Mit den Tücken des ersten Bildes kam Giampaolo Bisanti, der Dirigent des Abends und europaweit gefragter Maestro im italienischen Fach vorerst nur mit dem ganzen Einsatz seiner Routine zurecht. Und für das Bühnenorchester sollte man einen besseren Standort wählen, die klang mickrig leise hinauf in den Zuschauerraum und drückte die Stimmung dieser turbulenten Szene, wie sie von Verdi musikalisch wohl gedacht war. Ab dem zweiten Bild nahm aber das Dirigat Fahrt auf – wenn auch manchmal mit unruhig wechselnder Agogik, so dass der musikalischen Wiedergabe insgesamt der „Guss“ mangelte.
Er ist zwar eine Figur von Viktor Hugo hatte aber in der Darstellung schon die Züge eines großartig scheiternden, shakespearhaften Helden. Denn Briten – und der Hausdebütant als Rigoletto, Christopher Maltmann ist ja einer, genauso wie der, seiner Rollenauffassung ähnliche Keenlyside – die müssen offenbar so spielen, mit dem großen Dramatiker auf den Schultern oder im Nacken, wie aus dem Globe Theatre direkt nach Mantua geschickt und mit einem Schuss Verdi versehen. Er geizt nicht mit großen Ausbrüchen und Anklagen gegen die Höflinge und gegen sein Schicksal, mit ganzer Ausdruckswucht und nicht mit Schögesang. Aber er geizt nicht mit manchmal auch zarten Tönen für seine Bühnentochter Andrea Caroll, die diesmal statt der vorgesehenen Aida Garifullina sang. Beide jungen Damen aus dem „Opernstall“ Meyer aus der Staatsoper machten Wien diesmal Ehre: Die eine hier in Mantua als Rollendebütantin für die Gilda mit bereits erstaunlich dramatischem Aplomb. Die andere stand diesmal statt der erkrankten Netrebko auf einer Konzertbühne in Berlin. Der Rollentausch war durchaus gelungen.

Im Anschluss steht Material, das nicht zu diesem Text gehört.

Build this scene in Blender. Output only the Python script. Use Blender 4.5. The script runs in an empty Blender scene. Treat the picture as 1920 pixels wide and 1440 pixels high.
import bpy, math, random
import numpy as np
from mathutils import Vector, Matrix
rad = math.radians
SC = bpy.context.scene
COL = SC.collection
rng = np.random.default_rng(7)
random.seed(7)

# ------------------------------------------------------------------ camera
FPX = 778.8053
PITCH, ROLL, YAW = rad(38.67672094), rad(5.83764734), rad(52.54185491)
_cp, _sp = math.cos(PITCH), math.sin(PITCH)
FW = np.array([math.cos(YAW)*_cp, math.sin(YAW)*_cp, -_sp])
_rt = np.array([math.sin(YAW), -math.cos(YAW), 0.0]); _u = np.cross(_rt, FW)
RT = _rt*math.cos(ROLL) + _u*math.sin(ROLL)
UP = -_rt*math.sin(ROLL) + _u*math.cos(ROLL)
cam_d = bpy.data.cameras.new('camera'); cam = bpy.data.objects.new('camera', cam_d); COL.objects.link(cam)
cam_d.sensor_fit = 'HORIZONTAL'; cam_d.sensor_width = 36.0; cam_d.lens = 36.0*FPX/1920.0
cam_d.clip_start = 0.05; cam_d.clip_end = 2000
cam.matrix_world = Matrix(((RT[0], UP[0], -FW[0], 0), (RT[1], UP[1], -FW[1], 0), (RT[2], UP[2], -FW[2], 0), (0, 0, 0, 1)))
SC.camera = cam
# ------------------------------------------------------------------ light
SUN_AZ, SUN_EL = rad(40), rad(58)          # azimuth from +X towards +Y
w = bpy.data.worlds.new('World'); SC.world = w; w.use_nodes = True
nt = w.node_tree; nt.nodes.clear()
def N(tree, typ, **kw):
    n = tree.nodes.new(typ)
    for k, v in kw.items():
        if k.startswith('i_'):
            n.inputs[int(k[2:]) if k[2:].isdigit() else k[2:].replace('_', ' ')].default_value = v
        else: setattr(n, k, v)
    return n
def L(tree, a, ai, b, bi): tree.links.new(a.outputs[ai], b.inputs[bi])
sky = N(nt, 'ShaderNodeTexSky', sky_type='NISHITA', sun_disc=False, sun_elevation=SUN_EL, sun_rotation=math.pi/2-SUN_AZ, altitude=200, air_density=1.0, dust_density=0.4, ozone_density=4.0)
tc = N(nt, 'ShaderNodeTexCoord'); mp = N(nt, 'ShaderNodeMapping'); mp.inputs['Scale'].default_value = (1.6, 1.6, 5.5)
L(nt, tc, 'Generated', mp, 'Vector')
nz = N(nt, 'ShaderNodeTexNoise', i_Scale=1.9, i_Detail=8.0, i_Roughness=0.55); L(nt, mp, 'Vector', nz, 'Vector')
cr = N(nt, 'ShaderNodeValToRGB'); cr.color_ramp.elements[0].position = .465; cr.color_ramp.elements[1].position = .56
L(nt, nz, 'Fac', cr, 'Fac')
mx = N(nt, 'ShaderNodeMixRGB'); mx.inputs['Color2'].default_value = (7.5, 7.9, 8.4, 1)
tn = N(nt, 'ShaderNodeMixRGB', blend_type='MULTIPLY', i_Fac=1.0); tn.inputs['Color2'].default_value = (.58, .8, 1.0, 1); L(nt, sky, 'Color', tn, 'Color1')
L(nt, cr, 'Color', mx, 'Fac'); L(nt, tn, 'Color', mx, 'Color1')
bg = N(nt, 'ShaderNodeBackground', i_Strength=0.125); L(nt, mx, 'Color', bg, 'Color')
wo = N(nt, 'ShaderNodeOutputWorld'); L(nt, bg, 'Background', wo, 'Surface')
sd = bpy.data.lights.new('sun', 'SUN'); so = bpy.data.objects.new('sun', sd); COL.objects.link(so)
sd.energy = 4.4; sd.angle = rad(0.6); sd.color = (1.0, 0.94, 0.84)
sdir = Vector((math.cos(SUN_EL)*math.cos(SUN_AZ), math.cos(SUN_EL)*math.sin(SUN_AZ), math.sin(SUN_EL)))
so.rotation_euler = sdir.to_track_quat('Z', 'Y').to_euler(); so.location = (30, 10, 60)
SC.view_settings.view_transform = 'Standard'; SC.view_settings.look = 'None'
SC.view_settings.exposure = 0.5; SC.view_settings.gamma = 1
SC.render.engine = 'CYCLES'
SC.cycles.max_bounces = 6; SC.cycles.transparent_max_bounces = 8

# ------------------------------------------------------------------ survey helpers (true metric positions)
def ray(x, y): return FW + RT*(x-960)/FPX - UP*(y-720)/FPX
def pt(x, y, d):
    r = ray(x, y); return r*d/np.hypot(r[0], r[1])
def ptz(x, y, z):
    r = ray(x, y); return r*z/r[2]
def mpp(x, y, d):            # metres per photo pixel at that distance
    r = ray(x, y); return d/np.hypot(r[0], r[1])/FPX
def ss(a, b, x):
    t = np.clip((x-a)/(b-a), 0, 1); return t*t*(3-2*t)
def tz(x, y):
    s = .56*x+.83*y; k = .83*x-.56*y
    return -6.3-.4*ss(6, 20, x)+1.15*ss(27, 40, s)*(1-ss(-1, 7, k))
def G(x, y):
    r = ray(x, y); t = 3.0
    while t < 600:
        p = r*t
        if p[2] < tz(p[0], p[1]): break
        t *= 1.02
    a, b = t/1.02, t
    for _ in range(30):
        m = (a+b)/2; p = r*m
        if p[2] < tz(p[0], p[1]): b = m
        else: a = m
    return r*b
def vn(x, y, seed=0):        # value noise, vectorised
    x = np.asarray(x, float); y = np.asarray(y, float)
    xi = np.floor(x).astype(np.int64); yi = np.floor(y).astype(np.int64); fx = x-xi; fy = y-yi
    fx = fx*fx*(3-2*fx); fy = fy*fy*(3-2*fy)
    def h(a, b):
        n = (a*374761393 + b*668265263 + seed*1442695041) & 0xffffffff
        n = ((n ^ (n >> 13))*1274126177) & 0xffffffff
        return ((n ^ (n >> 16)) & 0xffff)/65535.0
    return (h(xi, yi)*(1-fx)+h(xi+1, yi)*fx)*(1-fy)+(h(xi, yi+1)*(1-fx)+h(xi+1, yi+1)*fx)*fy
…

Christopher MALTMANN und Joseph CALLEJA Foto: Copyright M.PÖHN
Ein etwas ungeschlachter Bursche , dieser Herzog des Joseph Calleja, gut passend zu dem Milieu der Inszenierung. Sein aufdringlich viriles, weil vibratogeschärftes Tenormaterial wäre ja bezüglich Lautstärke einigermaßen raumfüllend, die Behandlung der Gesangslinie aber ist eher befremdlich brutal, zu wenig belkantesk eingesetzt, am wenigsten jedoch bei den von der Gesangslinie abgesetzten Piani.

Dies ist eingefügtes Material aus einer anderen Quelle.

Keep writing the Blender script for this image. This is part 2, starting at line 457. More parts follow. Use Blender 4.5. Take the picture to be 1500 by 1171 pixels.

Da waren noch der schönstimmige aber etwas statuarisch singende Jongmin Park als Sparafucile, fernöstliche Ruhe eher ausstrahlend und die quirlige Maddalena, die ein erfreuliches Wiedersehen und -hören mit Nadia Krasteva brachte.

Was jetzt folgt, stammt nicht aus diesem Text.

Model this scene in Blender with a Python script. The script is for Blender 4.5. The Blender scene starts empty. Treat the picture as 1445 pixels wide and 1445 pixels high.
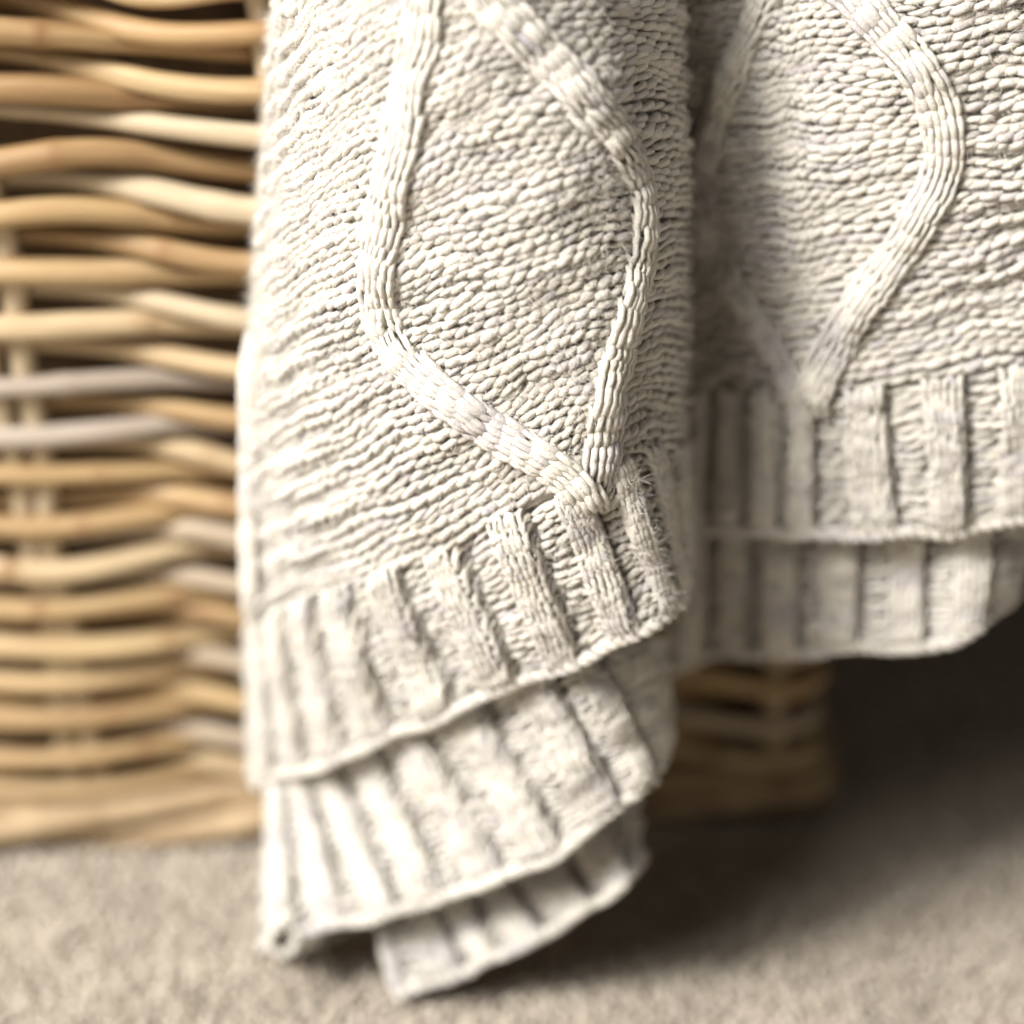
import bpy, math
import numpy as np
rng = np.random.default_rng(7)

# ------------------------------------------------------------------ camera
PITCH = math.radians(25.0); TH = math.tan(math.radians(14.0)); CAMH = 0.535
scene = bpy.context.scene
cam_d = bpy.data.cameras.new('camera'); cam = bpy.data.objects.new('camera', cam_d)
scene.collection.objects.link(cam); scene.camera = cam
cam.location = (0, 0, CAMH); cam.rotation_euler = (math.pi / 2 - PITCH, 0, 0)
cam_d.sensor_width = 36; cam_d.lens = 18 / TH; cam_d.clip_start = 0.02; cam_d.clip_end = 50
cam_d.dof.use_dof = True; cam_d.dof.focus_distance = 0.668; cam_d.dof.aperture_fstop = 2.5
# ------------------------------------------------------------------ light (window on the left, dim room)
world = bpy.data.worlds.new('World'); scene.world = world; world.use_nodes = True
bg = world.node_tree.nodes['Background']
bg.inputs[0].default_value = (1.0, 0.95, 0.86, 1); bg.inputs[1].default_value = 0.125
def lamp(name, target, azim, elev, dist, size, power, col):
    l = bpy.data.lights.new(name, 'AREA'); l.shape = 'DISK'; l.size = size; l.energy = power; l.color = col
    o = bpy.data.objects.new(name, l); scene.collection.objects.link(o)
    d = np.array([math.cos(elev) * math.sin(azim), math.cos(elev) * math.cos(azim), -math.sin(elev)])
    o.location = np.array(target) - d * dist
    from mathutils import Vector
    o.rotation_euler = Vector(d).to_track_quat('-Z', 'Y').to_euler()
    return o
lamp('window_light', (0.0, 0.70, 0.22), math.radians(51), math.radians(42), 2.4, 0.62, 98, (1.0, 0.97, 0.92))
lamp('window_sky_light', (0.0, 0.70, 0.22), math.radians(54), math.radians(44), 2.6, 2.0, 92, (1.0, 0.985, 0.96))
scene.view_settings.view_transform = 'Standard'; scene.view_settings.look = 'None'
scene.view_settings.exposure = 0.0; scene.view_settings.gamma = 1.0

# ------------------------------------------------------------------ helpers
FWD = np.array([0, math.cos(PITCH), -math.sin(PITCH)]); UP = np.array([0, math.sin(PITCH), math.cos(PITCH)])
RIGHT = np.array([1.0, 0, 0]); CAM = np.array([0, 0, CAMH])
def at(px, py, Y):
    """point of the place seen at photo position px,py and standing Y metres in front of the camera"""
    d = RIGHT * ((px - 722.5) / 722.5 * TH) + UP * ((722.5 - py) / 722.5 * TH) + FWD
    return CAM + d * (Y / d[1])
def proj(P):
    q = P - CAM; z = q @ FWD
    return np.stack([722.5 + 722.5 * (q @ RIGHT) / z / TH, 722.5 - 722.5 * (q @ UP) / z / TH], -1)
def nrm(a): return a / np.maximum(np.linalg.norm(a, axis=-1, keepdims=True), 1e-12)

def link(name, me, parent=None, **props):
    o = bpy.data.objects.new(name, me); scene.collection.objects.link(o)
    if parent is not None: o.parent = parent
    for k, v in props.items(): o[k] = v
    return o
def mesh(name, V, F, mat, attr=None, smooth=True):
    """V (n,3); F list of (m,k) int arrays with k=3 or 4"""
    me = bpy.data.meshes.new(name)
    V = np.asarray(V, np.float32)
    loops = np.concatenate([f.reshape(-1) for f in F]).astype(np.int32)
    tot = np.concatenate([np.full(len(f), f.shape[1]) for f in F]).astype(np.int32)
    st = np.concatenate([[0], np.cumsum(tot)[:-1]]).astype(np.int32)
    me.vertices.add(len(V)); me.vertices.foreach_set('co', V.reshape(-1))
    me.loops.add(len(loops)); me.loops.foreach_set('vertex_index', loops)
    me.polygons.add(len(tot)); me.polygons.foreach_set('loop_start', st)
    try: me.polygons.foreach_set('loop_total', tot)
    except Exception: pass
    me.polygons.foreach_set('use_smooth', np.full(len(tot), smooth))
    if attr is not None:
        a = me.attributes.new('yarn', 'FLOAT_VECTOR', 'POINT'); a.data.foreach_set('vector', np.asarray(attr, np.float32).reshape(-1))
    me.update(calc_edges=True); me.validate()
    me.materials.append(mat)
    return me
class Bag:
    def __init__(s): s.V = []; s.F = []; s.A = []; s.n = 0
    def add(s, V, F, A=None):
        V = np.asarray(V).reshape(-1, 3)
        s.V.append(V); s.F += [f + s.n for f in F]
        s.A.append(np.zeros((len(V), 3)) if A is None else np.asarray(A).reshape(-1, 3)); s.n += len(V)
    def mesh(s, name, mat, smooth=True): return mesh(name, np.concatenate(s.V), s.F, mat, np.concatenate(s.A), smooth)
def tubes(path, ref, rad, k=6, attr=None, caps=True, ang=False):
    """path (R,n,3) ref (R,n,3) normals rad (R,n) -> verts, faces, attr"""
    R, n, _ = path.shape
    T = nrm(np.gradient(path, axis=1)); S = nrm(np.cross(T, ref)); B = np.cross(S, T)
    a = np.arange(k) * 2 * np.pi / k
    V = path[:, :, None, :] + rad[:, :, None, None] * (np.cos(a)[None, None, :, None] * S[:, :, None, :] + np.sin(a)[None, None, :, None] * B[:, :, None, :])
    idx = np.arange(R * n * k).reshape(R, n, k)
    nx = np.roll(idx, -1, axis=2)
    F = [np.stack([idx[:, :-1], idx[:, 1:], nx[:, 1:], nx[:, :-1]], -1).reshape(-1, 4)]
    if caps:
        F.append(idx[:, 0, :].reshape(-1, k)[:, :]); F.append(idx[:, -1, ::-1].reshape(-1, k))
    A = None if attr is None else np.repeat(attr[:, :, None, :], k, axis=2)
    if ang: A = A.copy(); A[..., 2] += np.sin(a)[None, None]
    return V.reshape(-1, 3), F, A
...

Margaret Plummer als Giovanna und Alexandru Moisiuc als Monterone ergänzten verläßlich, Igor Onishchenko als Marullo und Leonardo Navarro als Borsa hatten in der Schar der kleineren Partien ihr Rollendebüt.
Sparsam war das Publikum während der Vorstellung mit dem Applaus, erst nach dem, vom Maestro dramatisch zugespitzten Finale kam es zu ganzen sechs Minuten Jubel.